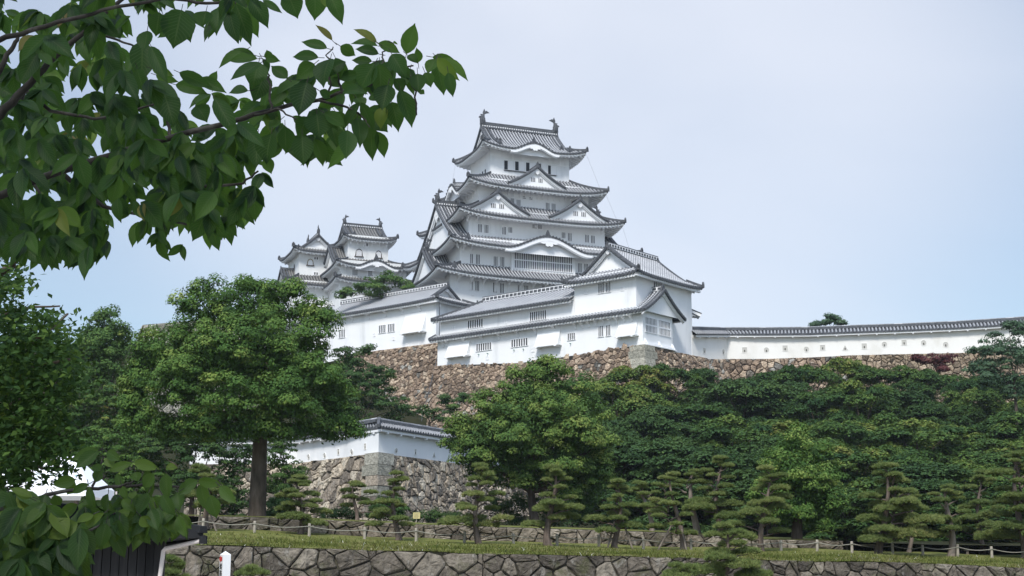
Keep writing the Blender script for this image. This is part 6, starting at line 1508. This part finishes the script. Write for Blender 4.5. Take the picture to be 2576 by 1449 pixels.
branch([(1020, 178), (1045, 230), (1048, 290)], 4, 2, 3.68)
branch([(150, 430), (260, 520), (360, 540), (450, 560), (520, 575)], 7, 2.5, 4.1); branch([(0, 560), (90, 590), (180, 600), (250, 580)], 8, 3, 4.2); branch([(300, 385), (420, 440), (520, 470), (610, 460), (650, 430)], 7, 2.5, 4.0)
branch([(60, 225), (130, 280), (240, 300), (340, 280), (420, 250)], 6, 2.5, 4.3); branch([(430, 345), (420, 300), (400, 250), (380, 210)], 5, 2.5, 4.2); branch([(420, -5), (520, 10), (640, -10), (760, -30), (850, -30)], 5, 2.5, 3.7); branch([(170, 50), (260, 90), (330, 110), (390, 150)], 5, 2, 4.1)
branch([(60, 225), (40, 330), (60, 420), (110, 500)], 8, 3, 4.2)
def Z2(x, y): return 575 + x * .3087, y * .3087
EX = [(805,395,590,340,80,.5),(845,330,705,200,60,.97),(910,375,1035,455,85,.6),(1210,350,1015,238,62,.95),(1215,375,990,360,80,.5),(1225,440,1030,400,75,.1),(1220,350,1400,435,88,.6),(1450,440,1520,185,120,.65),(1545,510,1530,385,64,.5),(1660,465,1860,500,70,.6),(1740,470,1955,665,84,.7),(1700,470,1885,660,92,.88),(1690,480,1620,605,95,.6),(1700,500,1755,780,125,.45),(1790,590,1830,795,80,.3),(1600,590,1650,715,85,.5),(1460,450,1545,520,72,.45),(1330,440,1445,635,122,.4),(1230,520,1230,800,150,.62),(1190,520,1070,740,150,.42),(870,470,975,680,122,.4),(1170,500,1000,490,66,.1),(735,470,520,465,84,.45),(830,480,775,720,165,.2),(700,520,545,650,120,.6),(1060,600,860,640,74,.4),(820,650,905,715,90,.4),(580,660,380,780,130,.55),(640,670,570,950,178,.06),(480,640,345,535,92,.45),(300,600,200,840,150,.1),(245,510,190,730,160,.5),(265,510,10,655,105,.4),(235,480,0,500,105,.55),(210,450,25,400,54,.6),(320,470,310,405,60,.5),(300,465,425,500,62,.5),(275,480,330,585,54,.3),(160,740,0,760,120,.4),(780,920,960,1040,104,.5),(970,1060,955,1300,130,.4),(1050,960,1070,1210,115,.15),(1140,930,1300,1080,130,.3),(1160,1040,1175,1315,112,.2),(1210,1070,1270,1290,92,.6),(1265,870,1240,1060,95,.9),(1330,830,1385,1080,122,.25),(1400,730,1495,1045,142,.35),(1300,690,1250,900,150,.05),(1540,600,1550,760,112,.1),(1560,740,1598,768,40,.3),(830,1010,885,1205,120,.4),(700,1130,770,1360,102,.62),(600,1100,610,1355,142,.1),(460,1030,465,1250,122,.3),(350,1090,310,1340,172,.08),(240,1100,220,1380,140,.1),(300,1280,350,1420,82,.7),(720,930,740,1130,190,.1),(870,910,950,1030,80,.6),(740,740,830,800,64,.4),(930,750,1140,770,94,.4),(1040,800,1100,890,94,.5),(1160,770,1215,825,64,.4),(1340,350,1380,360,36,.8),
(480,-60,565,155,150,.3),(700,-80,700,170,150,.45),(820,-60,930,205,112,.45),(760,-60,830,75,64,.85),(180,0,325,235,122,.25),(60,30,185,380,122,.25),(150,60,245,310,102,.65),(10,90,80,360,112,.12),(280,0,440,110,54,.3),(640,950,560,1130,120,.3),(1000,900,1050,1040,100,.3),(420,980,330,1060,90,.5),(900,620,740,640,80,.5),(1380,560,1480,640,90,.35),(1350,640,1420,760,100,.2),(1480,560,1440,700,95,.5)]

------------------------

Quote the data above in full and without alteration; skip the pictures.

> Complete answer:
Keep writing the Blender script for this image. This is part 6, starting at line 1508. This part finishes the script. Write for Blender 4.5. Take the picture to be 2576 by 1449 pixels.
branch([(1020, 178), (1045, 230), (1048, 290)], 4, 2, 3.68)
branch([(150, 430), (260, 520), (360, 540), (450, 560), (520, 575)], 7, 2.5, 4.1); branch([(0, 560), (90, 590), (180, 600), (250, 580)], 8, 3, 4.2); branch([(300, 385), (420, 440), (520, 470), (610, 460), (650, 430)], 7, 2.5, 4.0)
branch([(60, 225), (130, 280), (240, 300), (340, 280), (420, 250)], 6, 2.5, 4.3); branch([(430, 345), (420, 300), (400, 250), (380, 210)], 5, 2.5, 4.2); branch([(420, -5), (520, 10), (640, -10), (760, -30), (850, -30)], 5, 2.5, 3.7); branch([(170, 50), (260, 90), (330, 110), (390, 150)], 5, 2, 4.1)
branch([(60, 225), (40, 330), (60, 420), (110, 500)], 8, 3, 4.2)
def Z2(x, y): return 575 + x * .3087, y * .3087
EX = [(805,395,590,340,80,.5),(845,330,705,200,60,.97),(910,375,1035,455,85,.6),(1210,350,1015,238,62,.95),(1215,375,990,360,80,.5),(1225,440,1030,400,75,.1),(1220,350,1400,435,88,.6),(1450,440,1520,185,120,.65),(1545,510,1530,385,64,.5),(1660,465,1860,500,70,.6),(1740,470,1955,665,84,.7),(1700,470,1885,660,92,.88),(1690,480,1620,605,95,.6),(1700,500,1755,780,125,.45),(1790,590,1830,795,80,.3),(1600,590,1650,715,85,.5),(1460,450,1545,520,72,.45),(1330,440,1445,635,122,.4),(1230,520,1230,800,150,.62),(1190,520,1070,740,150,.42),(870,470,975,680,122,.4),(1170,500,1000,490,66,.1),(735,470,520,465,84,.45),(830,480,775,720,165,.2),(700,520,545,650,120,.6),(1060,600,860,640,74,.4),(820,650,905,715,90,.4),(580,660,380,780,130,.55),(640,670,570,950,178,.06),(480,640,345,535,92,.45),(300,600,200,840,150,.1),(245,510,190,730,160,.5),(265,510,10,655,105,.4),(235,480,0,500,105,.55),(210,450,25,400,54,.6),(320,470,310,405,60,.5),(300,465,425,500,62,.5),(275,480,330,585,54,.3),(160,740,0,760,120,.4),(780,920,960,1040,104,.5),(970,1060,955,1300,130,.4),(1050,960,1070,1210,115,.15),(1140,930,1300,1080,130,.3),(1160,1040,1175,1315,112,.2),(1210,1070,1270,1290,92,.6),(1265,870,1240,1060,95,.9),(1330,830,1385,1080,122,.25),(1400,730,1495,1045,142,.35),(1300,690,1250,900,150,.05),(1540,600,1550,760,112,.1),(1560,740,1598,768,40,.3),(830,1010,885,1205,120,.4),(700,1130,770,1360,102,.62),(600,1100,610,1355,142,.1),(460,1030,465,1250,122,.3),(350,1090,310,1340,172,.08),(240,1100,220,1380,140,.1),(300,1280,350,1420,82,.7),(720,930,740,1130,190,.1),(870,910,950,1030,80,.6),(740,740,830,800,64,.4),(930,750,1140,770,94,.4),(1040,800,1100,890,94,.5),(1160,770,1215,825,64,.4),(1340,350,1380,360,36,.8),
(480,-60,565,155,150,.3),(700,-80,700,170,150,.45),(820,-60,930,205,112,.45),(760,-60,830,75,64,.85),(180,0,325,235,122,.25),(60,30,185,380,122,.25),(150,60,245,310,102,.65),(10,90,80,360,112,.12),(280,0,440,110,54,.3),(640,950,560,1130,120,.3),(1000,900,1050,1040,100,.3),(420,980,330,1060,90,.5),(900,620,740,640,80,.5),(1380,560,1480,640,90,.35),(1350,640,1420,760,100,.2),(1480,560,1440,700,95,.5)]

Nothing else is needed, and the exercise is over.